╭─ SOURCE EXCERPT

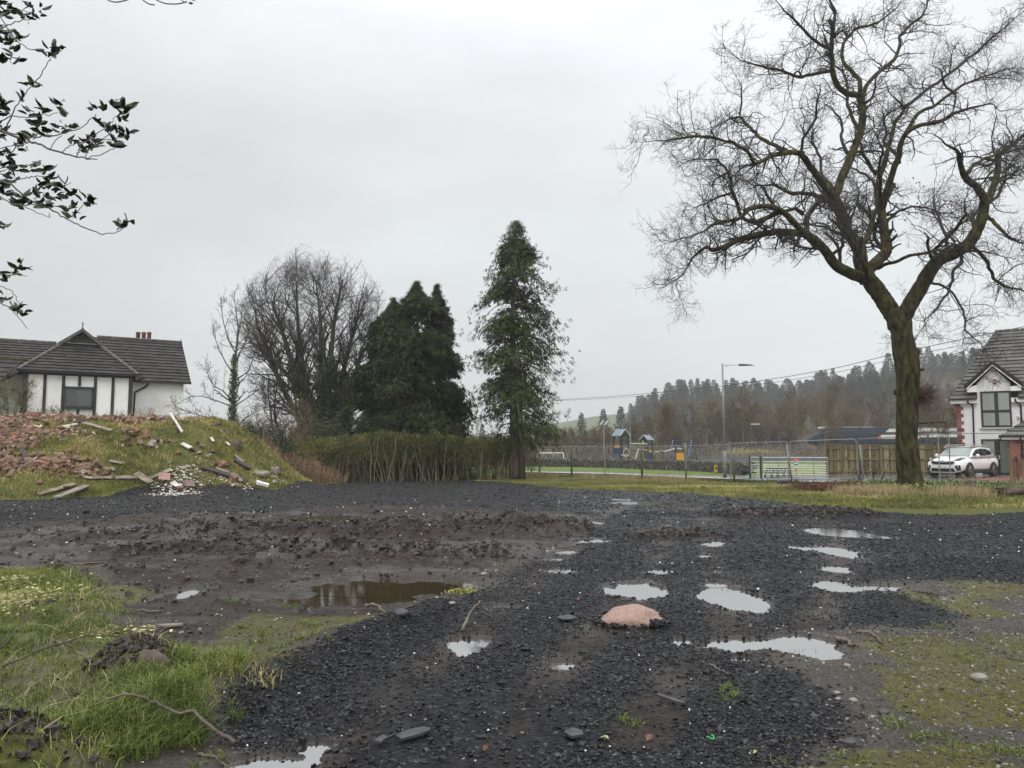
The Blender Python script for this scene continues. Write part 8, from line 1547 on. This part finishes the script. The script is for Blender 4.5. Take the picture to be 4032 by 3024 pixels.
stick('bent grey stick standing out of the moss left of centre', [(1440,2400),(1470,2410),(1500,2432),(1525,2443)], .020, hs=[.02,.05,.04,0]); stick('thin stick lying beside the bent grey stick', [(1555,2442),(1625,2437)], .012)
stick('stick rising from the centre puddle', [(1820,2482),(1850,2450),(1890,2432)], .018, hs=[0,.08,.16]); stick('dark thin upright stick in the left grass', [(352,2395),(380,2340),(415,2280)], .008, M_stickd, hs=[0,.05,.12]); stick('flat dark stick lying in the mud at the left', [(530,2418),(640,2416)], .014); stick('long thin dark stick lying across the left mud', [(280,2222),(430,2226)], .015); stick('thin curved twig lying above the far right puddles', [(3275,2078),(3290,2070),(3330,2070),(3368,2065)], .016); stick('fine twig crossing the right puddles', [(3440,2318),(3470,2308),(3500,2325),(3530,2335)], .01, M_stickd, hs=[0,.06,.02,0])
stick('brown stick on the gravel below the right puddles', [(2795,2608),(2830,2630),(2868,2650)], .009); stick('dead wood fragment right of the large right puddle', [(3370,2498),(3420,2500),(3450,2520),(3475,2545)], .016, name='dead_wood'); stick('pale brown root fragment at the right end of the large puddle', [(3290,2515),(3330,2530),(3350,2545),(3380,2555)], .018, name='dead_wood'); stick('dark twig lying on the moss at the right edge', [(3940,2535),(3970,2600),(4030,2608)], .006, M_stickd, hs=[.12,0,0]); stick('thin bramble stem arching through the left grass', [(0,2760),(150,2720),(260,2695),(330,2700),(400,2670),(470,2590)], .006, M_stickd, hs=[.15,.18,.2,.2,.15,.05]); stick('second dark bramble stem at the left edge', [(0,2680),(60,2620),(130,2575)], .006, M_stickd, hs=[.1,.2,.28]); stick('short dark stick at the left edge of the middle puddle', [(2390,2345),(2445,2348)], .02, M_stickd)
stick('dark fallen stick on the far mud', [(930,2062),(1035,2064)], .03, M_stickd); stick('pale thin stick on the far mud, lying at a slant', [(1195,2075),(1300,2052)], .025)
# leafy sprig in the puddle, fallen leaves, green twine
lf = MB(); c = G(1830,2328); c[2] = float(hz([c[0]],[c[1]])[0]); n = 260; p = c+np.stack([.09*rs.randn(n), .06*rs.randn(n), .02+.06*rs.rand(n)],1); leaves(lf, p, unit(rs.randn(n,3)+[0,0,.6]), .035, .02, rs); t = thing('leafy_sprig', 'yellow-green leafy sprig at the right end of the brown puddle', 'plant', c); tag(lf.build('leaf_cluster', pm('sprig_leaf',(.15,.17,.03),(.36,.36,.08),scale=9,rough=.5,tint=.8), t), kind='stuff'); m_ = MB(); m_.tube([c, c+[-.05,0,.15], c+[-.12,.05,.24], c+[-.02,.05,.30]], .006, n=5); m_.build('stem', M_stickd, t)
M_bl = pm('brown_leaf', (.10,.04,.022), (.18,.085,.045), scale=20, rough=.6); M_yl = pm('pale_leaf', (.30,.30,.15), (.45,.43,.25), scale=20, rough=.6)
for u, v, s, m, l in ((2557,2895,.055,M_bl,'dark red-brown fallen leaf on the gravel near the bottom'),(2380,2908,.045,M_yl,'pale brown curled leaf near the bottom centre slab'),(1912,2955,.04,M_bl,'small orange leaf at the bottom centre'),(2278,2362+0,.05,M_bl,'orange-brown leaf left of the middle puddle'),(3050,2930,.035,M_bl,'tiny dark red leaf at lower right on the gravel'),(600,2498,.10,M_yl,'large pale yellow-green leaf on the mud beside the slate'),(860,2435,.05,M_yl,'small pale leaf on the mossy mud'),(495,2283,.05,M_yl,'small yellow leaf at the top of the left moss'),(1280,2558,.04,M_yl,'yellow leaf at the top edge of the gravel bank'),(922,2715,.045,M_yl,'pale leaf where the grass meets the gravel bank'),(445,2688,.06,M_bl,'pinkish brown dead leaf in the left grass'),(3250,2622,.05,M_yl,'pale curled leaf below the large right puddle'),(2975,2973,.025,M_yl,'tiny white petal at lower right')):
    c = G(u, v); c[2] = float(hz([c[0]],[c[1]])[0])+.02+(.08 if u < 460 else 0); s *= .7; m_ = MB(); a = (u*7)%6.28; dd = np.array([math.cos(a),math.sin(a),.1]); sd_ = np.array([-math.sin(a),math.cos(a),0]); m_.add([c-dd*s, c-dd*s*.3+sd_*s*.5+UP*.01, c+dd*s*.4+sd_*s*.45+UP*.012, c+dd*s, c+dd*s*.4-sd_*s*.45+UP*.015, c-dd*s*.3-sd_*s*.5+UP*.006, c+UP*-.004], t=[[0,1,6],[1,2,6],[2,3,6],[3,4,6],[4,5,6],[5,0,6]]); tag(m_.build('fallen_leaf', m, origin=c), l, 'leaf')
c = G(2795,2912); c[2] = float(hz([c[0]],[c[1]])[0])+.03; m_ = MB(); m_.tube([c+[.022*math.cos(a),.02*math.sin(a),.006*math.sin(a*2)] for a in np.linspace(-2.6,1.0,14)], .003, n=6); tag(m_.build('plastic_strip', pm('bright_green',(.02,.5,.10),rough=.4), origin=c), 'curl of bright green plastic twine on the gravel at the bottom right', 'litter')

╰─

## GOAL OF THE EXERCISE
Except for the pictures, give all the material above again verbatim.

## EXPECTED ANSWER
The Blender Python script for this scene continues. Write part 8, from line 1547 on. This part finishes the script. The script is for Blender 4.5. Take the picture to be 4032 by 3024 pixels.
stick('bent grey stick standing out of the moss left of centre', [(1440,2400),(1470,2410),(1500,2432),(1525,2443)], .020, hs=[.02,.05,.04,0]); stick('thin stick lying beside the bent grey stick', [(1555,2442),(1625,2437)], .012)
stick('stick rising from the centre puddle', [(1820,2482),(1850,2450),(1890,2432)], .018, hs=[0,.08,.16]); stick('dark thin upright stick in the left grass', [(352,2395),(380,2340),(415,2280)], .008, M_stickd, hs=[0,.05,.12]); stick('flat dark stick lying in the mud at the left', [(530,2418),(640,2416)], .014); stick('long thin dark stick lying across the left mud', [(280,2222),(430,2226)], .015); stick('thin curved twig lying above the far right puddles', [(3275,2078),(3290,2070),(3330,2070),(3368,2065)], .016); stick('fine twig crossing the right puddles', [(3440,2318),(3470,2308),(3500,2325),(3530,2335)], .01, M_stickd, hs=[0,.06,.02,0])
stick('brown stick on the gravel below the right puddles', [(2795,2608),(2830,2630),(2868,2650)], .009); stick('dead wood fragment right of the large right puddle', [(3370,2498),(3420,2500),(3450,2520),(3475,2545)], .016, name='dead_wood'); stick('pale brown root fragment at the right end of the large puddle', [(3290,2515),(3330,2530),(3350,2545),(3380,2555)], .018, name='dead_wood'); stick('dark twig lying on the moss at the right edge', [(3940,2535),(3970,2600),(4030,2608)], .006, M_stickd, hs=[.12,0,0]); stick('thin bramble stem arching through the left grass', [(0,2760),(150,2720),(260,2695),(330,2700),(400,2670),(470,2590)], .006, M_stickd, hs=[.15,.18,.2,.2,.15,.05]); stick('second dark bramble stem at the left edge', [(0,2680),(60,2620),(130,2575)], .006, M_stickd, hs=[.1,.2,.28]); stick('short dark stick at the left edge of the middle puddle', [(2390,2345),(2445,2348)], .02, M_stickd)
stick('dark fallen stick on the far mud', [(930,2062),(1035,2064)], .03, M_stickd); stick('pale thin stick on the far mud, lying at a slant', [(1195,2075),(1300,2052)], .025)
# leafy sprig in the puddle, fallen leaves, green twine
lf = MB(); c = G(1830,2328); c[2] = float(hz([c[0]],[c[1]])[0]); n = 260; p = c+np.stack([.09*rs.randn(n), .06*rs.randn(n), .02+.06*rs.rand(n)],1); leaves(lf, p, unit(rs.randn(n,3)+[0,0,.6]), .035, .02, rs); t = thing('leafy_sprig', 'yellow-green leafy sprig at the right end of the brown puddle', 'plant', c); tag(lf.build('leaf_cluster', pm('sprig_leaf',(.15,.17,.03),(.36,.36,.08),scale=9,rough=.5,tint=.8), t), kind='stuff'); m_ = MB(); m_.tube([c, c+[-.05,0,.15], c+[-.12,.05,.24], c+[-.02,.05,.30]], .006, n=5); m_.build('stem', M_stickd, t)
M_bl = pm('brown_leaf', (.10,.04,.022), (.18,.085,.045), scale=20, rough=.6); M_yl = pm('pale_leaf', (.30,.30,.15), (.45,.43,.25), scale=20, rough=.6)
for u, v, s, m, l in ((2557,2895,.055,M_bl,'dark red-brown fallen leaf on the gravel near the bottom'),(2380,2908,.045,M_yl,'pale brown curled leaf near the bottom centre slab'),(1912,2955,.04,M_bl,'small orange leaf at the bottom centre'),(2278,2362+0,.05,M_bl,'orange-brown leaf left of the middle puddle'),(3050,2930,.035,M_bl,'tiny dark red leaf at lower right on the gravel'),(600,2498,.10,M_yl,'large pale yellow-green leaf on the mud beside the slate'),(860,2435,.05,M_yl,'small pale leaf on the mossy mud'),(495,2283,.05,M_yl,'small yellow leaf at the top of the left moss'),(1280,2558,.04,M_yl,'yellow leaf at the top edge of the gravel bank'),(922,2715,.045,M_yl,'pale leaf where the grass meets the gravel bank'),(445,2688,.06,M_bl,'pinkish brown dead leaf in the left grass'),(3250,2622,.05,M_yl,'pale curled leaf below the large right puddle'),(2975,2973,.025,M_yl,'tiny white petal at lower right')):
    c = G(u, v); c[2] = float(hz([c[0]],[c[1]])[0])+.02+(.08 if u < 460 else 0); s *= .7; m_ = MB(); a = (u*7)%6.28; dd = np.array([math.cos(a),math.sin(a),.1]); sd_ = np.array([-math.sin(a),math.cos(a),0]); m_.add([c-dd*s, c-dd*s*.3+sd_*s*.5+UP*.01, c+dd*s*.4+sd_*s*.45+UP*.012, c+dd*s, c+dd*s*.4-sd_*s*.45+UP*.015, c-dd*s*.3-sd_*s*.5+UP*.006, c+UP*-.004], t=[[0,1,6],[1,2,6],[2,3,6],[3,4,6],[4,5,6],[5,0,6]]); tag(m_.build('fallen_leaf', m, origin=c), l, 'leaf')
c = G(2795,2912); c[2] = float(hz([c[0]],[c[1]])[0])+.03; m_ = MB(); m_.tube([c+[.022*math.cos(a),.02*math.sin(a),.006*math.sin(a*2)] for a in np.linspace(-2.6,1.0,14)], .003, n=6); tag(m_.build('plastic_strip', pm('bright_green',(.02,.5,.10),rough=.4), origin=c), 'curl of bright green plastic twine on the gravel at the bottom right', 'litter')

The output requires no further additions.